Nuclear blasts among themes of art exhibit at Sahara West Library
February 2, 2017 - 4:49 pm
The latest exhibit at The Studio, inside Sahara West Library, is titled “Transmutations: Robert Beckmann Paintings Under the Western Sky 1977-2017.”
Darren Johnson, Las Vegas Clark County Library District gallery services coordinator, said it was nice to secure a high-caliber artist.
“There were a few people I had in mind (for the space), and Beckmann was certainly near the top,” he said.
Johnson said he was particularly attracted to the Venitas series, depictions of Las Vegas’s skyline juxtaposed with depictions of ancient times in the foreground.
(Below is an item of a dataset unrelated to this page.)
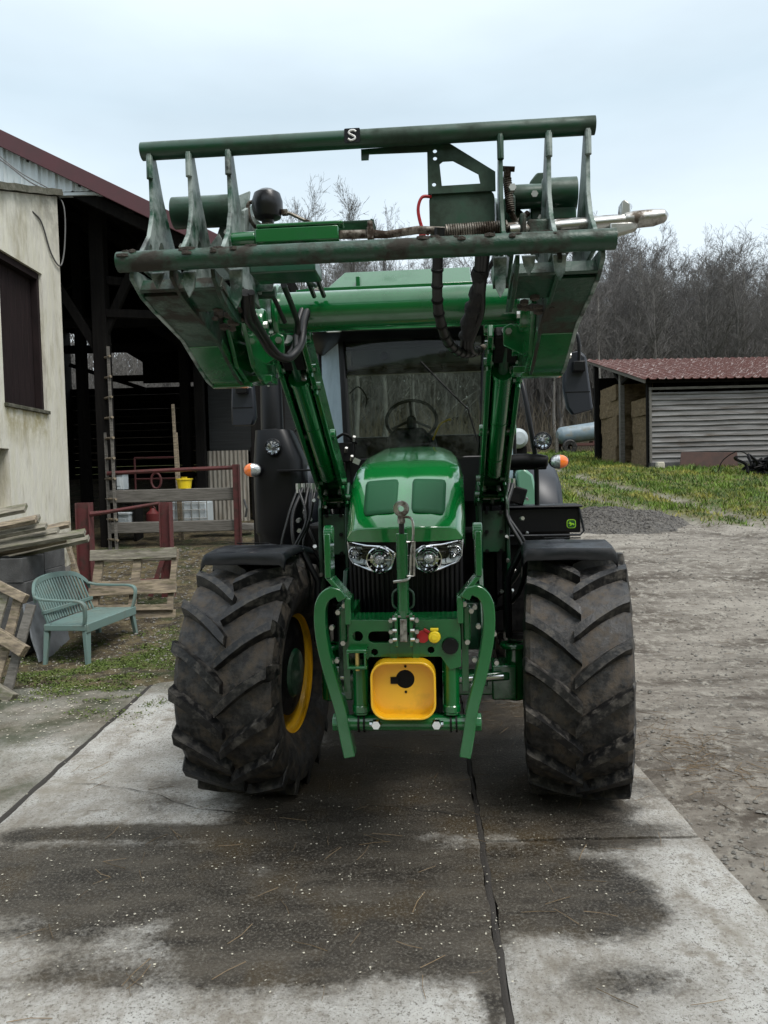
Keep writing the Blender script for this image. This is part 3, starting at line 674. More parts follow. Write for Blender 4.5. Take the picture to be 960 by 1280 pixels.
# ------------------------------------------------------------------ plastered building (left)
GZ = lambda x, y: ground_z(x, y, False)
def plastered():
    t = empty('plastered_building', (-7, 10, 0), 0, 'old cream plastered building with a brown shutter at the left edge', 'building')
    def B(mb, *a, **k):
        for i, v in enumerate(mb.v): mb.v[i] = (v[0] + 7, v[1] - 10, v[2])
        return mb.build(*a, **k)
    # right hand wall x=-5, with openings; top slopes up to the back
    w = MB()
    outer = [(7.2, -.2), (12.25, -.2), (12.25, 6.33), (10.0, 5.62), (7.2, 4.75)]
    h1 = [(10.27, 2.93), (11.58, 2.93), (11.58, 4.96), (10.27, 4.96)]
    h2 = [(9.3, 1.5), (10.33, 1.5), (10.33, 2.32), (9.3, 2.32)]
    w.prism(outer, .3, (-5.15, 0, 0), Y, Z, X, [h1, h2])
    w.prism([(-9, -.2), (-5.3, -.2), (-5.3, 6.33), (-9, 6.33)], .28, (0, 12.11, 0), X, Z, Y)
    w.prism([(-9, -.2), (-5.3, -.2), (-5.3, 4.75), (-9, 4.75)], .28, (0, 7.34, 0), X, Z, Y)
    wall = B(w, 'wall', M['plaster'], t, smooth=0)
    pm = M['plaster']; nt = pm.node_tree; N = nt.nodes; L = nt.links; bs = N['Principled BSDF']; old = bs.inputs['Base Color'].links[0].from_socket
    tc = N.new('ShaderNodeTexCoord'); sp = N.new('ShaderNodeSeparateXYZ'); L.new(tc.outputs['Object'], sp.inputs[0]); nn = N.new('ShaderNodeTexNoise'); nn.inputs['Scale'].default_value = 3.5; nn.inputs['Detail'].default_value = 9; nn.inputs['Roughness'].default_value = .7; L.new(tc.outputs['Object'], nn.inputs['Vector'])
    def band(z0, z1, z2, y0, y1, col, cur):
        def mr(src, a, b_, c=0, d=1):
            r = N.new('ShaderNodeMapRange'); r.inputs['From Min'].default_value = a; r.inputs['From Max'].default_value = b_; r.inputs['To Min'].default_value = c; r.inputs['To Max'].default_value = d; L.new(src, r.inputs['Value']); return r.outputs[0]
        def mul(a, b_):
            q = N.new('ShaderNodeMath'); q.operation = 'MULTIPLY'; L.new(a, q.inputs[0]); L.new(b_, q.inputs[1]); return q.outputs[0]
        f = mul(mul(mr(sp.outputs['Z'], z0, z1), mr(sp.outputs['Z'], z2, z2 + .03, 1, 0)), mul(mr(sp.outputs['Y'], y0, y0 + .15), mr(sp.outputs['Y'], y1 - .15, y1, 1, 0))); f = mul(f, mr(nn.outputs['Fac'], .36, .58))
        x = N.new('ShaderNodeMix'); x.data_type = 'RGBA'; L.new(f, x.inputs[0]); L.new(cur, x.inputs[6]); x.inputs[7].default_value = (*col, 1); return x.outputs[2]
    c = band(2.3, 2.88, 2.92, .2, 1.7, (.26, .22, .09), old); c = band(1.35, .6, 5, -3, 2.3, (.2, .18, .13), c); c = band(5.3, 6.3, 7, -3, 2.3, (.22, .21, .17), c); L.new(c, bs.inputs['Base Color'])
    e = MB()                      # rough slab edge on top
    n = 26; V = []
    for i in range(n + 1):
        y = 7.1 + 5.25 * i / n; z = 4.72 + (y - 7.2) * .3185; k = noise.noise(Vector((y * 4, 0, 0))) * .03; k2 = noise.noise(Vector((y * 6, 4, 0))) * .03
        V += [(-9.1, y, z), (-4.93 + k, y, z + .02 + k2), (-4.95 + k, y, z + .12 + k2), (-9.1, y, z + .14)]
    F = []
    for i in range(n):
        for q in range(4): F.append((i * 4 + q, i * 4 + (q + 1) % 4, i * 4 + 4 + (q + 1) % 4, i * 4 + 4 + q))
    F += [(0, 1, 2, 3), (n * 4 + 3, n * 4 + 2, n * 4 + 1, n * 4)]
    e.add(V, F); B(e, 'roof_slab', M['slabedge'], t, smooth=0)
    s = MB()
    for i in range(7):
        y0 = 10.3 + i * .181; s.box((-5.17, y0 + .088, 3.94), (.035, .176, 1.98))
    sh = B(s, 'shutter', M['shutter'], t, bevel=.004)
    fr = MB(); fr.box((-5.1, 10.285, 3.945), (.08, .03, 2.03)); fr.box((-5.1, 11.545, 3.945), (.1, .07, 2.03)); fr.box((-5.1, 10.925, 4.91), (.12, 1.17, .1))
    B(fr, 'frame', M['shutter'], sh, bevel=.004)
    si = MB(); si.box((-5.06, 10.925, 2.905), (.2, 1.34, .05)); B(si, 'sill', M['slabedge'], sh, bevel=.006)
    wi = MB(); wi.box((-5.22, 9.81, 1.91), (.02, 1.02, .82)); win = B(wi, 'window', M['engine'], t)
    fr = MB(); fr.box((-5.19, 10.28, 1.91), (.06, .09, .82)); fr.box((-5.19, 9.8, 1.91), (.05, .05, .8)); fr.box((-5.19, 9.8, 2.28), (.06, 1.0, .06)); B(fr, 'frame', M['greywood'], win, bevel=.003)
plastered()
def wall_cable():
    mb = MB()
    P = smooth_path([(-6.4, 12.28, 7.2), (-5.9, 12.3, 6.95), (-5.45, 12.32, 6.6), (-5.1, 12.34, 6.42), (-4.93, 12.33, 6.2), (-4.93, 12.3, 5.6), (-4.97, 12.2, 5.25), (-4.98, 11.9, 5.35), (-4.98, 11.6, 5.72), (-5.0, 11.35, 5.8)], 6)
    mb.tube(P, .012, 6)
    mb.tube(smooth_path([(-6.4, 12.28, 7.26), (-6.0, 12.3, 7.08), (-5.6, 12.31, 6.75), (-5.1, 12.34, 6.46)], 6), .009, 5)
    tag(mb.build('power_cable', M['cable']), 'grey cable hanging from the cladding down the corner of the plastered wall', 'cable')
wall_cable()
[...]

Beckmann prefers large-scale paintings. One of his notable series is titled “The Body of a House,” an eight-piece before-and-after depiction of nuclear testing at the Nevada Test Site. That sequence has been shown in 20 museums around the U.S. as well as in St. Petersburg, Russia. It’s housed at the Nevada Museum of Art, but some of the paintings from that series are at The Studio for this exhibit.
Janie Sherwood was there to see the display. The Desert Pines teacher said Beckmann’s works take in “a large spectrum. I’m surprise at the different venues of art that he has. I had no idea.”
Beckmann, a native of Philadelphia, earned postgraduate degrees in art from the University of Iowa. That led to teaching at Northern Illinois University. After four years, he turned to painting full time.
“I’m a curious person,” he said. “I think. I feel. I’ve been around.”
Beckmann said he has no particular style — that he’d rather be in the culture and let his paintings comment on it.
“The patterns are an underlying reality, dealing with social issue,” he said.
One piece, on loan from the National Atomic Testing Museum in Las Vegas, is titled “Oak” and was inspired by the above-ground nuclear testing on the Marshall Islands. Done in 2010, the mixed media on canvas depicts the blast as an oak tree.
Starry Night, an acrylic on canvas dating to 2012, shows a nuclear blast creating a star shower effect with colors radiating off the atomic cloud.
Beckmann said he gets lost in his work.
“It’s never a matter of me expressing myself; it’s a matter of expanding myself,” he said. “It’s not a narcissistic activity, not putting something out there. It’s connecting with something, connecting with a process that allows me to do something original.”
Visit robertbeckmann.com.
On exhibit in an adjacent space are the works of Ken Kline, sign painter for the Las Vegas 51s minor-league baseball team. He works in trompe-l’œil, a technique that makes painted objects appear three-dimensional.
His works will be on display through April 9, and he drew his own appreciative crowd.
“Amazingly skilled as far as the detail work,” said Brian Sponnick, a Summerlin-area resident. “Very colorful.”
Cristina Sponnick, his wife, said it was so realistic, she could pick something off the painting.
“It’s nice to be away from social media and see this,” she said. “It’s inspiring.”
Kline is an alumnus of UNLV, where he was a fine-arts major.
“I’m an artist and I just like to paint,” he said. “When I have time, I do this, and when the season’s over, I can do it almost full time.”